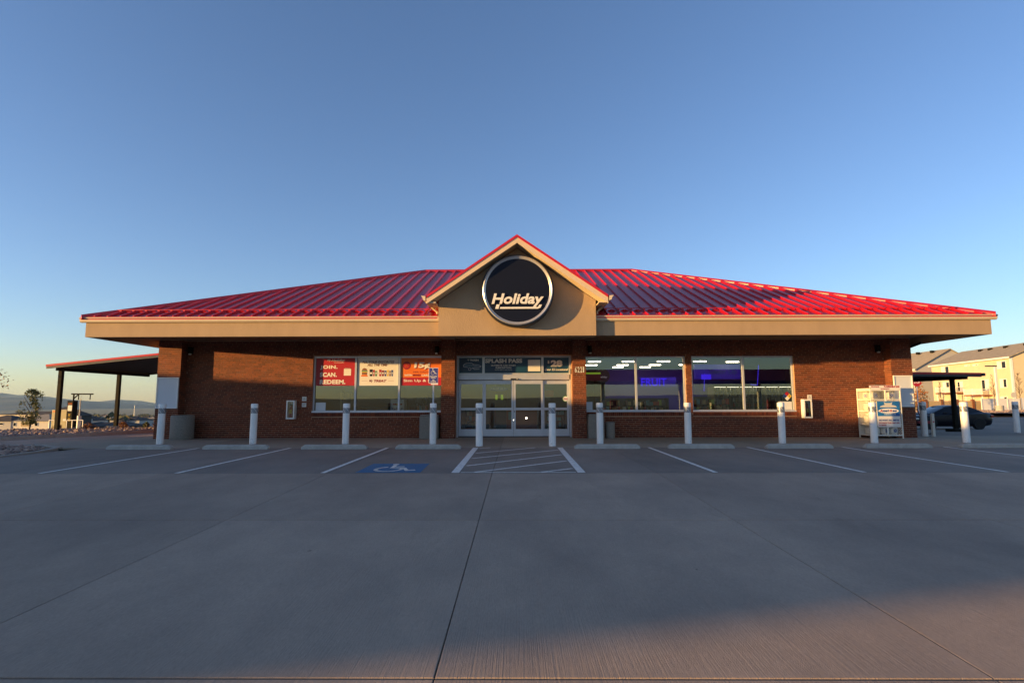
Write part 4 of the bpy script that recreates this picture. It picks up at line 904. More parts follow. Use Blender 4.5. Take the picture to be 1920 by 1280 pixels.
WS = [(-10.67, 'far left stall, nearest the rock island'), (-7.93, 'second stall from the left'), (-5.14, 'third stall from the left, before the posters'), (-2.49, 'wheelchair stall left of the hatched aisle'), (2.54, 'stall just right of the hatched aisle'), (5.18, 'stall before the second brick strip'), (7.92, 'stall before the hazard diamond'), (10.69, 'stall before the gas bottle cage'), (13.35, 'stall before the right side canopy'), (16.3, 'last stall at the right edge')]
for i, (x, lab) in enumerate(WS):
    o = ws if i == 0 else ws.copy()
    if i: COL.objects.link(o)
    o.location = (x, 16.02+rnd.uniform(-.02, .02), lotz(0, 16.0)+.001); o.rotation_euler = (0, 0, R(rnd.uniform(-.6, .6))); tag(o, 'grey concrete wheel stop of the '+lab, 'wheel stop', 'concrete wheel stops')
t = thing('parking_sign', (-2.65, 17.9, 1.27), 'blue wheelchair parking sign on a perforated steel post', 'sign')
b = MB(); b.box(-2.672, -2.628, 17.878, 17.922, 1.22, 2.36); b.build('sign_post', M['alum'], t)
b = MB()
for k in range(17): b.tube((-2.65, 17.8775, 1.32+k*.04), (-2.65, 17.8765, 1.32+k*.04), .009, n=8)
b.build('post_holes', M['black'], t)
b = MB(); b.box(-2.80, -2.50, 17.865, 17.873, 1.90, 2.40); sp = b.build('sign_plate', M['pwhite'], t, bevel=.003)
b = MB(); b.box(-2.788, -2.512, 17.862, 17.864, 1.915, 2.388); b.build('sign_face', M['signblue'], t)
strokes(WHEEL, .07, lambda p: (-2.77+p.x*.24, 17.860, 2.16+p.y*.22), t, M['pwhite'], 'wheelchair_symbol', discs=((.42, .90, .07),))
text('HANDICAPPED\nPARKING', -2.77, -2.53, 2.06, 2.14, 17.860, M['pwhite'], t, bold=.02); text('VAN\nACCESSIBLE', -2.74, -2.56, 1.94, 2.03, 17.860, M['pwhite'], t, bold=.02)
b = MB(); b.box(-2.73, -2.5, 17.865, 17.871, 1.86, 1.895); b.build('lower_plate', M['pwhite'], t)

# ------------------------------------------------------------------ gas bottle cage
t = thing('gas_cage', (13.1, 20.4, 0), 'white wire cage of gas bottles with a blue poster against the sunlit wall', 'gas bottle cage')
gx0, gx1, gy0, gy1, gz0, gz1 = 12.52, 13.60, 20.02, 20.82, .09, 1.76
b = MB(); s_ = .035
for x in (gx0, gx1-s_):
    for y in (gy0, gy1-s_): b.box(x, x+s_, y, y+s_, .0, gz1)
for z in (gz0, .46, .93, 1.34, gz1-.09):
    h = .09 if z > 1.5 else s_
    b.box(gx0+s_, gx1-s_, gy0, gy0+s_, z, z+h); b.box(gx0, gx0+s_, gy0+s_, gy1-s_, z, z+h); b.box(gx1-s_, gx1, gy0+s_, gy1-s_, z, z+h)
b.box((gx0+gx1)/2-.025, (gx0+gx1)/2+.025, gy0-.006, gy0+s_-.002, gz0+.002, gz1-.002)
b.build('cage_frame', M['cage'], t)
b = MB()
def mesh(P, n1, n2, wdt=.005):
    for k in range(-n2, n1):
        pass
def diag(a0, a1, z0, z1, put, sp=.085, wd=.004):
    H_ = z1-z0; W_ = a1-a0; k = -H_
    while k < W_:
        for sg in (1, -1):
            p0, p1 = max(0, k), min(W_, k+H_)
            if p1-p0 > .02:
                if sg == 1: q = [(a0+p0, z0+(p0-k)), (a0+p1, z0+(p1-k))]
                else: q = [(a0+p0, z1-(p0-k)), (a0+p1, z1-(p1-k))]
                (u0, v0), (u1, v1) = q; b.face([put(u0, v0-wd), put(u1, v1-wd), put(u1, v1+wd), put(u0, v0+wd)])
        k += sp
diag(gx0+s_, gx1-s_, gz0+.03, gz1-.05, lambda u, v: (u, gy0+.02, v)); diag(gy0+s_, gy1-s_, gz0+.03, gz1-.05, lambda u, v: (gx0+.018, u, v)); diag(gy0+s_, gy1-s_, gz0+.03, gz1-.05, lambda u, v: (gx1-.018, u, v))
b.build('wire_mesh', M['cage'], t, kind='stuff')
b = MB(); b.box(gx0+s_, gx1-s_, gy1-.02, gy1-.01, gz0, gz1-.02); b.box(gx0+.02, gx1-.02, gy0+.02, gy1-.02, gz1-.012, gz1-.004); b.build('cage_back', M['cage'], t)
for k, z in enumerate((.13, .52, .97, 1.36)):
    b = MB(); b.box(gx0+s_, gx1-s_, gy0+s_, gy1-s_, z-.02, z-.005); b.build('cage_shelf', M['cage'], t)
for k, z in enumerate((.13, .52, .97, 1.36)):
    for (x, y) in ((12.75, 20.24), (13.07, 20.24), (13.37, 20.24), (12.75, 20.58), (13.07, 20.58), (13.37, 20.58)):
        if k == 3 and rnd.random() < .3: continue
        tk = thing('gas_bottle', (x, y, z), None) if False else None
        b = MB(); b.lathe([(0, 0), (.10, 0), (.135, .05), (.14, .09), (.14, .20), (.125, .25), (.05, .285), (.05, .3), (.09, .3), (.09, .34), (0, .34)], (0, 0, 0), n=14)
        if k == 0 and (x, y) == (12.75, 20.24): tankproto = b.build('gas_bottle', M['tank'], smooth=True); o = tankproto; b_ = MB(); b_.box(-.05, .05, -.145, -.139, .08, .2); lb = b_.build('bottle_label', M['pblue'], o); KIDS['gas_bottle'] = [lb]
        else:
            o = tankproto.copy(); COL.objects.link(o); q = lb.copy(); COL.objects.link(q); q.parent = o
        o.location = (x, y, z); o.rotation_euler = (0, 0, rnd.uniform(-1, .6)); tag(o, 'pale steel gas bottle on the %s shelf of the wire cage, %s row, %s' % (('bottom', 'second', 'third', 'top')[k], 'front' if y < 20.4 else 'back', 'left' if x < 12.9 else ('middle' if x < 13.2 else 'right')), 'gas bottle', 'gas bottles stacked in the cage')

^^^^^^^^

> **EXERCISE DETAILS**: Copy out all the data without changing anything, and drop the pictures.

> **WRITTEN RESPONSE**:
Write part 4 of the bpy script that recreates this picture. It picks up at line 904. More parts follow. Use Blender 4.5. Take the picture to be 1920 by 1280 pixels.
WS = [(-10.67, 'far left stall, nearest the rock island'), (-7.93, 'second stall from the left'), (-5.14, 'third stall from the left, before the posters'), (-2.49, 'wheelchair stall left of the hatched aisle'), (2.54, 'stall just right of the hatched aisle'), (5.18, 'stall before the second brick strip'), (7.92, 'stall before the hazard diamond'), (10.69, 'stall before the gas bottle cage'), (13.35, 'stall before the right side canopy'), (16.3, 'last stall at the right edge')]
for i, (x, lab) in enumerate(WS):
    o = ws if i == 0 else ws.copy()
    if i: COL.objects.link(o)
    o.location = (x, 16.02+rnd.uniform(-.02, .02), lotz(0, 16.0)+.001); o.rotation_euler = (0, 0, R(rnd.uniform(-.6, .6))); tag(o, 'grey concrete wheel stop of the '+lab, 'wheel stop', 'concrete wheel stops')
t = thing('parking_sign', (-2.65, 17.9, 1.27), 'blue wheelchair parking sign on a perforated steel post', 'sign')
b = MB(); b.box(-2.672, -2.628, 17.878, 17.922, 1.22, 2.36); b.build('sign_post', M['alum'], t)
b = MB()
for k in range(17): b.tube((-2.65, 17.8775, 1.32+k*.04), (-2.65, 17.8765, 1.32+k*.04), .009, n=8)
b.build('post_holes', M['black'], t)
b = MB(); b.box(-2.80, -2.50, 17.865, 17.873, 1.90, 2.40); sp = b.build('sign_plate', M['pwhite'], t, bevel=.003)
b = MB(); b.box(-2.788, -2.512, 17.862, 17.864, 1.915, 2.388); b.build('sign_face', M['signblue'], t)
strokes(WHEEL, .07, lambda p: (-2.77+p.x*.24, 17.860, 2.16+p.y*.22), t, M['pwhite'], 'wheelchair_symbol', discs=((.42, .90, .07),))
text('HANDICAPPED\nPARKING', -2.77, -2.53, 2.06, 2.14, 17.860, M['pwhite'], t, bold=.02); text('VAN\nACCESSIBLE', -2.74, -2.56, 1.94, 2.03, 17.860, M['pwhite'], t, bold=.02)
b = MB(); b.box(-2.73, -2.5, 17.865, 17.871, 1.86, 1.895); b.build('lower_plate', M['pwhite'], t)

# ------------------------------------------------------------------ gas bottle cage
t = thing('gas_cage', (13.1, 20.4, 0), 'white wire cage of gas bottles with a blue poster against the sunlit wall', 'gas bottle cage')
gx0, gx1, gy0, gy1, gz0, gz1 = 12.52, 13.60, 20.02, 20.82, .09, 1.76
b = MB(); s_ = .035
for x in (gx0, gx1-s_):
    for y in (gy0, gy1-s_): b.box(x, x+s_, y, y+s_, .0, gz1)
for z in (gz0, .46, .93, 1.34, gz1-.09):
    h = .09 if z > 1.5 else s_
    b.box(gx0+s_, gx1-s_, gy0, gy0+s_, z, z+h); b.box(gx0, gx0+s_, gy0+s_, gy1-s_, z, z+h); b.box(gx1-s_, gx1, gy0+s_, gy1-s_, z, z+h)
b.box((gx0+gx1)/2-.025, (gx0+gx1)/2+.025, gy0-.006, gy0+s_-.002, gz0+.002, gz1-.002)
b.build('cage_frame', M['cage'], t)
b = MB()
def mesh(P, n1, n2, wdt=.005):
    for k in range(-n2, n1):
        pass
def diag(a0, a1, z0, z1, put, sp=.085, wd=.004):
    H_ = z1-z0; W_ = a1-a0; k = -H_
    while k < W_:
        for sg in (1, -1):
            p0, p1 = max(0, k), min(W_, k+H_)
            if p1-p0 > .02:
                if sg == 1: q = [(a0+p0, z0+(p0-k)), (a0+p1, z0+(p1-k))]
                else: q = [(a0+p0, z1-(p0-k)), (a0+p1, z1-(p1-k))]
                (u0, v0), (u1, v1) = q; b.face([put(u0, v0-wd), put(u1, v1-wd), put(u1, v1+wd), put(u0, v0+wd)])
        k += sp
diag(gx0+s_, gx1-s_, gz0+.03, gz1-.05, lambda u, v: (u, gy0+.02, v)); diag(gy0+s_, gy1-s_, gz0+.03, gz1-.05, lambda u, v: (gx0+.018, u, v)); diag(gy0+s_, gy1-s_, gz0+.03, gz1-.05, lambda u, v: (gx1-.018, u, v))
b.build('wire_mesh', M['cage'], t, kind='stuff')
b = MB(); b.box(gx0+s_, gx1-s_, gy1-.02, gy1-.01, gz0, gz1-.02); b.box(gx0+.02, gx1-.02, gy0+.02, gy1-.02, gz1-.012, gz1-.004); b.build('cage_back', M['cage'], t)
for k, z in enumerate((.13, .52, .97, 1.36)):
    b = MB(); b.box(gx0+s_, gx1-s_, gy0+s_, gy1-s_, z-.02, z-.005); b.build('cage_shelf', M['cage'], t)
for k, z in enumerate((.13, .52, .97, 1.36)):
    for (x, y) in ((12.75, 20.24), (13.07, 20.24), (13.37, 20.24), (12.75, 20.58), (13.07, 20.58), (13.37, 20.58)):
        if k == 3 and rnd.random() < .3: continue
        tk = thing('gas_bottle', (x, y, z), None) if False else None
        b = MB(); b.lathe([(0, 0), (.10, 0), (.135, .05), (.14, .09), (.14, .20), (.125, .25), (.05, .285), (.05, .3), (.09, .3), (.09, .34), (0, .34)], (0, 0, 0), n=14)
        if k == 0 and (x, y) == (12.75, 20.24): tankproto = b.build('gas_bottle', M['tank'], smooth=True); o = tankproto; b_ = MB(); b_.box(-.05, .05, -.145, -.139, .08, .2); lb = b_.build('bottle_label', M['pblue'], o); KIDS['gas_bottle'] = [lb]
        else:
            o = tankproto.copy(); COL.objects.link(o); q = lb.copy(); COL.objects.link(q); q.parent = o
        o.location = (x, y, z); o.rotation_euler = (0, 0, rnd.uniform(-1, .6)); tag(o, 'pale steel gas bottle on the %s shelf of the wire cage, %s row, %s' % (('bottom', 'second', 'third', 'top')[k], 'front' if y < 20.4 else 'back', 'left' if x < 12.9 else ('middle' if x < 13.2 else 'right')), 'gas bottle', 'gas bottles stacked in the cage')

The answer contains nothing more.